From Proof to Propagation: Q1 Data Shows How Reputation Is Built in a Multiplayer World
Corporate Reputation23 Apr, 2026
In our 2026 Global RepTrak 100 report, released earlier this month, we shared that RepTrak data showed that reputation is increasingly being co-constructed by a variety of stakeholders: communities, employees, creators, cultural participants, and, increasingly, AI systems.
Now, fresh data from our Q1 2026 Current Events research further substantiates that point.
A Shift to Customer-Focused Fundamentals
In our Q1 Current Events data, the Informed General Public said companies should be more focused on operational fundamentals that impact the customer and less on topics that skew more narrative-driven and signaling-oriented.
In fact, those customer-focused fundamentals like “Improving the customer experience” and “Data privacy and cybersecurity” both led the way in terms of what the Informed General Public labeled as the top priorities for companies. And a third—“Supporting local communities where they operate”—jumped three percentage points since the last time we asked this question (Q2 2025), with 29% of respondents placing that as a top-3 priority.
Topics like “Environmental sustainability” and “Business transformation” and “Diversity, Equity, and Inclusion”, meanwhile, either stayed flat or lost appeal among respondents. DE&I, in particular, fell 10 raw percentage points since Q2 2025 with less than a quarter of respondents considering that a top priority for companies.
Read through the lens of our “reputation is multiplayer” thesis, these datapoints confirm much of what we covered in our Global RepTrak 100: Companies build reputation through what they do. But, increasingly, it is stakeholders who build reputation through what they say about it, not the companies themselves.
This shows up, too, in questions surrounding corporate involvement in politics and workplace communications: Some 45% of respondents (up from 43% in Q3 2024) said business leaders and corporations risk their reputations when they become involved in politics.
There is, it should be noted, an agreement that business leaders and corporations should get involved in politics. The point to be made here, though, is that the Informed General Public is signaling how much risk there is in rhetoric right now.
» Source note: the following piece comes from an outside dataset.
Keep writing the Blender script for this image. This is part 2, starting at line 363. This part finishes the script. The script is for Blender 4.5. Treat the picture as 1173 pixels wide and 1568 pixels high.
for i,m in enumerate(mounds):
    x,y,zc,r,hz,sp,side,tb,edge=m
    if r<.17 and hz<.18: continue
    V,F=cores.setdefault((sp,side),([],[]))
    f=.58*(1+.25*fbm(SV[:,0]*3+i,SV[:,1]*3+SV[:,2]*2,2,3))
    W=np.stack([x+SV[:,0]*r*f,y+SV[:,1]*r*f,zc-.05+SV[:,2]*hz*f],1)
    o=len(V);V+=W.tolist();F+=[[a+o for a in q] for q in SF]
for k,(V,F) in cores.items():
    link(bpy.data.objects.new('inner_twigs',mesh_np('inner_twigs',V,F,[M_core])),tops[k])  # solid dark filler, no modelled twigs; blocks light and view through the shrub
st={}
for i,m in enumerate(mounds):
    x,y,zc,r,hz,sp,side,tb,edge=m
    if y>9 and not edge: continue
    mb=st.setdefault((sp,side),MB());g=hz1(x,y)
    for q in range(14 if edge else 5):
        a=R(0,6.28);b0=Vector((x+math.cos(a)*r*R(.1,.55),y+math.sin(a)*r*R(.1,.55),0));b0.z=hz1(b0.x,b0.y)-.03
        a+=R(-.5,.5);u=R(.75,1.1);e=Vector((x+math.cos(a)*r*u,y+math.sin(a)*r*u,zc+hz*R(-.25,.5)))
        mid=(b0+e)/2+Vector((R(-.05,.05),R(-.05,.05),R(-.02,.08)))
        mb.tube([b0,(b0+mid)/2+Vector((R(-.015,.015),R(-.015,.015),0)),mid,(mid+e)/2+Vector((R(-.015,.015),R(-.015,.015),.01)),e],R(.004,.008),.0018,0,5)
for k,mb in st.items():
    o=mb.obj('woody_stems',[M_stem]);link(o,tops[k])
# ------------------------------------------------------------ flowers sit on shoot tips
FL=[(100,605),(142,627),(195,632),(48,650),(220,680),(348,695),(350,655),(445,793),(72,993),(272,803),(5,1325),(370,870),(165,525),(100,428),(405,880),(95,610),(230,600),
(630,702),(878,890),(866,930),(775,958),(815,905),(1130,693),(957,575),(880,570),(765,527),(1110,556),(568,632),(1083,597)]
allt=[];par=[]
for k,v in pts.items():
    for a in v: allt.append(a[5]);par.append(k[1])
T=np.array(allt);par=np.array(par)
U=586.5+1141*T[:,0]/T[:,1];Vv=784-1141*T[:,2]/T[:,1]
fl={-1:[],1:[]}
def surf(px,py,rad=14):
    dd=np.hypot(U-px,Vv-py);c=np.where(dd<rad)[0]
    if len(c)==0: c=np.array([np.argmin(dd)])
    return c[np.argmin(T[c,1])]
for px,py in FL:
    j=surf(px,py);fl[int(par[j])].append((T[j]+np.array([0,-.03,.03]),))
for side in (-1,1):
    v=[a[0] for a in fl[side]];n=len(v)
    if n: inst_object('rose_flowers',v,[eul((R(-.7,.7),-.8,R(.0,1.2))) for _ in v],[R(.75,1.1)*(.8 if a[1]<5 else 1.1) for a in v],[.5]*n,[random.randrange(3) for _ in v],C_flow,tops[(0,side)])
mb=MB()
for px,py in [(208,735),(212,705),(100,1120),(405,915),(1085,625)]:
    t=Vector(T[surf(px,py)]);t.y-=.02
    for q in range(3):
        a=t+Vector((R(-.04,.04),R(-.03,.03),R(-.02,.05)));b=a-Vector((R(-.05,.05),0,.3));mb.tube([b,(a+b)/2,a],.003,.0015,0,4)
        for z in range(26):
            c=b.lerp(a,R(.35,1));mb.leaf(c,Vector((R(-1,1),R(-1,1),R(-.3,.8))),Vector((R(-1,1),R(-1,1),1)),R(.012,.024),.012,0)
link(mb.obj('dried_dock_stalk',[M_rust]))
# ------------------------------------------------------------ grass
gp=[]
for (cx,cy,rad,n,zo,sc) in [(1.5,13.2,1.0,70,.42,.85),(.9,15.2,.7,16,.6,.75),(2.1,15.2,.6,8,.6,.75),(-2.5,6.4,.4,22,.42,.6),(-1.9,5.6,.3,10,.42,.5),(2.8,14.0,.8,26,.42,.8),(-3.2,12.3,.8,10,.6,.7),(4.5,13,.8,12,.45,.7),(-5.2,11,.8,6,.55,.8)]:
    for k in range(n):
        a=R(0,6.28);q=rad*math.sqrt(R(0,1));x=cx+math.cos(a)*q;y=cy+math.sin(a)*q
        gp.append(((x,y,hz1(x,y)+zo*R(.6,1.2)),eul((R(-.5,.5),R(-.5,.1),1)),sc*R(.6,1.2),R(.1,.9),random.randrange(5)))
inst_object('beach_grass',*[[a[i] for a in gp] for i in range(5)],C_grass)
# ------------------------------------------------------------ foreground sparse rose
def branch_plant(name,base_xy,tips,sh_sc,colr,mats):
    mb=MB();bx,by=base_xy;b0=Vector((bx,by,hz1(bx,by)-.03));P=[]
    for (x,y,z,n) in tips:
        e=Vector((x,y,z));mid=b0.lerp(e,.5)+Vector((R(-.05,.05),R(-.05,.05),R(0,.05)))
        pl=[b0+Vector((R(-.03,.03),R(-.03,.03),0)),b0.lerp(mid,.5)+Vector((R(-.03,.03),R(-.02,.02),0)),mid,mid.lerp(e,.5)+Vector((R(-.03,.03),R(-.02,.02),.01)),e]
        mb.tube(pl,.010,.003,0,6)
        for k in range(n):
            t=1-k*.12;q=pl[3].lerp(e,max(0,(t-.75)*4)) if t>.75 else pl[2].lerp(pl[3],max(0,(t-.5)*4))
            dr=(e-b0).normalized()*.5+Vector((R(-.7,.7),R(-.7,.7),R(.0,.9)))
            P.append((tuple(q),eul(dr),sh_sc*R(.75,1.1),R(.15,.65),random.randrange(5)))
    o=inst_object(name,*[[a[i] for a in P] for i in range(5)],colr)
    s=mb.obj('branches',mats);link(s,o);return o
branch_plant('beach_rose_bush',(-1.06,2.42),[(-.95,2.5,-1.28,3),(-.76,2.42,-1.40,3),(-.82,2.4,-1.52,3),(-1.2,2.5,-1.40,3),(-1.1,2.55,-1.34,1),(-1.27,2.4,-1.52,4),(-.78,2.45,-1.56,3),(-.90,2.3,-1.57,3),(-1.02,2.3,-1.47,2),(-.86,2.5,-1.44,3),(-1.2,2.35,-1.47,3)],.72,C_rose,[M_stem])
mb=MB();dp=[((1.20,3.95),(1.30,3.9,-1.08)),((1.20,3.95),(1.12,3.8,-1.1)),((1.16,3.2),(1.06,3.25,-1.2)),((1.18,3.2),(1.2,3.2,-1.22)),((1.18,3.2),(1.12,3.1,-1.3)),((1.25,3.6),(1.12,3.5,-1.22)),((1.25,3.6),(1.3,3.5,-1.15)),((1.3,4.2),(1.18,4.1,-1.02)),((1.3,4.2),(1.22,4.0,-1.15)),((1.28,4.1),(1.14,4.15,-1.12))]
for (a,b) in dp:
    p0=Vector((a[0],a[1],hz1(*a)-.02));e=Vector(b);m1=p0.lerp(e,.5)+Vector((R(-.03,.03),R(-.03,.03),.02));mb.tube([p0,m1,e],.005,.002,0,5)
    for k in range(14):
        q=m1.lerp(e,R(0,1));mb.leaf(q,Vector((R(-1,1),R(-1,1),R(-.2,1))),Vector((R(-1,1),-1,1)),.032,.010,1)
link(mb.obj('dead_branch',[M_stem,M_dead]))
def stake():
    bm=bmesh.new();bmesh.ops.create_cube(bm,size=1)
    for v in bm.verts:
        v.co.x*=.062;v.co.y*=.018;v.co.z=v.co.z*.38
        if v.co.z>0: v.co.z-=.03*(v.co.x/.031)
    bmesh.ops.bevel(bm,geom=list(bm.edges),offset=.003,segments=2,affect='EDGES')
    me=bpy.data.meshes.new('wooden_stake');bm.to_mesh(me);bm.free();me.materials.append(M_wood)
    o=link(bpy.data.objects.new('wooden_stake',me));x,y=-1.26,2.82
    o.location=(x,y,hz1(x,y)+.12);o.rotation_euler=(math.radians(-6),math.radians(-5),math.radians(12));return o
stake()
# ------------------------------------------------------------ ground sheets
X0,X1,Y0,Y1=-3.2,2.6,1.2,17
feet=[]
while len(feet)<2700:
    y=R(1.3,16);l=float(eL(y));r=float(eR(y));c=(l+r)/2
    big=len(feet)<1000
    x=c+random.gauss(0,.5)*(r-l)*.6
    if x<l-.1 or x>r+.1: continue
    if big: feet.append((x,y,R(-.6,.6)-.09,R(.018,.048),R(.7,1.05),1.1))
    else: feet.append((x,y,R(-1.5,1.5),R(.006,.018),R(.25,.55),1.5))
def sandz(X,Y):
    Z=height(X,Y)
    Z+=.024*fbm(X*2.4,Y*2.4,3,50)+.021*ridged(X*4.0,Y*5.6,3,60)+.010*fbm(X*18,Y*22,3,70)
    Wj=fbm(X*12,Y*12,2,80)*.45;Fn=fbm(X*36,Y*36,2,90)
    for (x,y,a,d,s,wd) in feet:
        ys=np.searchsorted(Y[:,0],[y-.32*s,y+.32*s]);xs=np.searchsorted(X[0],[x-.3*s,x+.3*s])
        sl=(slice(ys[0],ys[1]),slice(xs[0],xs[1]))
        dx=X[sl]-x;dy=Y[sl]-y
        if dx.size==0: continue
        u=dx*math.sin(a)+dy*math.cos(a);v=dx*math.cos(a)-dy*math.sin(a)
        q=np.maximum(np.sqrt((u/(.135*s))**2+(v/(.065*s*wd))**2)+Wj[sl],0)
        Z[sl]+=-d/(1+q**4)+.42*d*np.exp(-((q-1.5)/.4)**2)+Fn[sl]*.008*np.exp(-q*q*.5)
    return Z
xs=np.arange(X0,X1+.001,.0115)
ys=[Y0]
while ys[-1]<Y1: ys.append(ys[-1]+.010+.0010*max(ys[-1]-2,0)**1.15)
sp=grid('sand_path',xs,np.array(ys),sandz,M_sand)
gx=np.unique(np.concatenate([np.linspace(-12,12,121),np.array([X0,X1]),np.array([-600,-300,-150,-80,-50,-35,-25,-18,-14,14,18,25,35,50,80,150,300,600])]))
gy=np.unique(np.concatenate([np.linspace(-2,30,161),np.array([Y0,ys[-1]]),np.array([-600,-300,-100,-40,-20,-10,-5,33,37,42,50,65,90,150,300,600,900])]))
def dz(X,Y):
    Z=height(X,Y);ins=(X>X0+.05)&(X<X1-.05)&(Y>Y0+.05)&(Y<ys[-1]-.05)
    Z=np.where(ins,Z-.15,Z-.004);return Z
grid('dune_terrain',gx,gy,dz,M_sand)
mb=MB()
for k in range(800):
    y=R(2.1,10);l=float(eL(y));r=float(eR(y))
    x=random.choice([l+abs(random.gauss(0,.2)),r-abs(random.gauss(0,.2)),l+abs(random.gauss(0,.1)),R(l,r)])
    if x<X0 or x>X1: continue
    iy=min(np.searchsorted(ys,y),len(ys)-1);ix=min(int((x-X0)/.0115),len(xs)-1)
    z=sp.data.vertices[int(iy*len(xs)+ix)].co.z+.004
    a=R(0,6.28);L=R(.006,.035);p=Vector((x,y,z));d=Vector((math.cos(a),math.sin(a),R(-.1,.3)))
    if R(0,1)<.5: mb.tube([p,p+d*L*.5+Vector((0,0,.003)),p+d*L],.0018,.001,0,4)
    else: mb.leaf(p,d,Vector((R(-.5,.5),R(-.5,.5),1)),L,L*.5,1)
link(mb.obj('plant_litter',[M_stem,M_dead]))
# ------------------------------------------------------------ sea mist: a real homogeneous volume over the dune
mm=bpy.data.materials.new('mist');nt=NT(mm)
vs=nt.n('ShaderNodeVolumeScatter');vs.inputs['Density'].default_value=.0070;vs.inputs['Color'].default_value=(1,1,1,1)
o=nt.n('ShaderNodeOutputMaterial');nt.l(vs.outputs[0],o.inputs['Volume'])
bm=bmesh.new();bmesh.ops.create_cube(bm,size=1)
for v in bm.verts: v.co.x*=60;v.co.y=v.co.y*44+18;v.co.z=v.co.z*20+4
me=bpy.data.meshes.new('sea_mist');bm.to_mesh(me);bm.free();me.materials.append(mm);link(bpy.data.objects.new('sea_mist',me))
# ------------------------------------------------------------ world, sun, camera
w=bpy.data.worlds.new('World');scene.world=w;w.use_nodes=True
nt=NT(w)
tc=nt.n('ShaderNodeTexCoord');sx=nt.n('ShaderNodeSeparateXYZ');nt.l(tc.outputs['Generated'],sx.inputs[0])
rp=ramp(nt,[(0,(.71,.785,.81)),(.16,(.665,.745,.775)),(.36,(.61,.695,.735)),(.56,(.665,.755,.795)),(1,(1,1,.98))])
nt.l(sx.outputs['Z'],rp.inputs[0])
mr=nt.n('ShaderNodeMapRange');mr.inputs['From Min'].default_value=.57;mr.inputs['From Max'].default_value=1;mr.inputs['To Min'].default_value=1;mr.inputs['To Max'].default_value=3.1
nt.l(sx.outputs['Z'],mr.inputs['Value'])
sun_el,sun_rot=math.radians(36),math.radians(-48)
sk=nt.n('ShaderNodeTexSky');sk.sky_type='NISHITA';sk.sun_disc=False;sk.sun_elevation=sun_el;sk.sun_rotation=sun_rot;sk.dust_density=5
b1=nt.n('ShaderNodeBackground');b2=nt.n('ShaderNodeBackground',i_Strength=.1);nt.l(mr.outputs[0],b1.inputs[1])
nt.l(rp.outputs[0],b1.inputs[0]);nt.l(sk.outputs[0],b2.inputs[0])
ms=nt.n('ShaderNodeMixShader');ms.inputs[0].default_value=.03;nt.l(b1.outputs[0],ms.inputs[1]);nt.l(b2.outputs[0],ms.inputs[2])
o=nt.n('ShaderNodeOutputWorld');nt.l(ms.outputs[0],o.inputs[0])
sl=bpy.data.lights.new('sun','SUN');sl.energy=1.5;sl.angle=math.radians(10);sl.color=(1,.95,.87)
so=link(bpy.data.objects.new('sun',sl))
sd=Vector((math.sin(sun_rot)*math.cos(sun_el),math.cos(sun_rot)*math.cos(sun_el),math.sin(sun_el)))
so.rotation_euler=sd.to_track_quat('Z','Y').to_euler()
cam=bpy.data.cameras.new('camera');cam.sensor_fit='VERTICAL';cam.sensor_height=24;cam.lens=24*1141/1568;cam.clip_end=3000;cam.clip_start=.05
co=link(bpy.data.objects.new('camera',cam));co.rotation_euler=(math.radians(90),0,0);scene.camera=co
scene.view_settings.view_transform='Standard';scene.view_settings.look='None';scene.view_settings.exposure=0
And nowhere, perhaps, is this signal stronger than in questions surrounding how workplace practices impact reputation: When asked which practices most negatively affect a company's reputation, 64% of IGP respondents point to poor working conditions and 56% to a lack of equal opportunity and fair treatment. The lone rhetoric/signaling-based option presented (“limited transparency about pay, benefits, or promotions”) came in well behind at 47%.
Again, the strongest reputation levers are foundational, not promotional.
In practical terms, reputation is increasingly being built on what stakeholders can observe, experience, and verify.
From Proof to Propagation
Once that proof exists, stakeholders are increasingly willing to construct and distribute a narrative themselves.
If communication strategies are no longer something companies control in a top-down fashion, but something stakeholders carry, then reputation measurement has to evolve as well. The real question becomes whether there is enough credibility in the system for stakeholders to carry and scale your reputation.
You might begin to look at reputation on two vertices:
Proof. Companies create trust through consistent, observable performance
Propagation. Stakeholders distribute and reinforce that trust across networks
For communications leaders, then, part of the role is now validating whether there’s enough proof for a particular narrative to exist.
A Model for Validating Corporate Narratives
RepTrak's Feel-Think-Do model can answer this by measuring:
The degree of esteem, admiration, trust, and positive regard stakeholders hold toward a company. The Reputation Score is the primary Feel metric: a single number from 0–100 that reflects the overall strength of the emotional connection the informed general public has with a company. It is the output of everything a company does and everything stakeholders say about what it does.
What stakeholders believe about a company across seven Drivers of Reputation: Products & Services, Performance, Innovation, Leadership, Conduct, Citizenship, and Workplace. Each driver is composed of underlying factors that describe specific, measurable attributes. Think scores explain why people feel the way they do. In the case of “proof,” it can also tell comms leaders whether they, in fact, have it.
The actions stakeholders are willing to take on behalf of a company. RepTrak measures seven Business Outcomes: Buy, Recommend Products, Say Positive, Trust to Do the Right Thing, Work For, Invest, and Benefit of the Doubt. These are the behaviors that translate reputation into commercial and institutional value. Strong Feel scores produce strong Do scores; weak Feel undermines all of them.
Reputation no longer belongs to the company that communicates it most effectively; it belongs to the one whose stakeholders are willing to carry it. And stakeholders only carry what they believe.
Our Q1 data shows how this developing trend is now showing up everywhere. Pressure-testing yourself by understanding what proof your stakeholders believe is key to developing a multiplayer reputation strategy.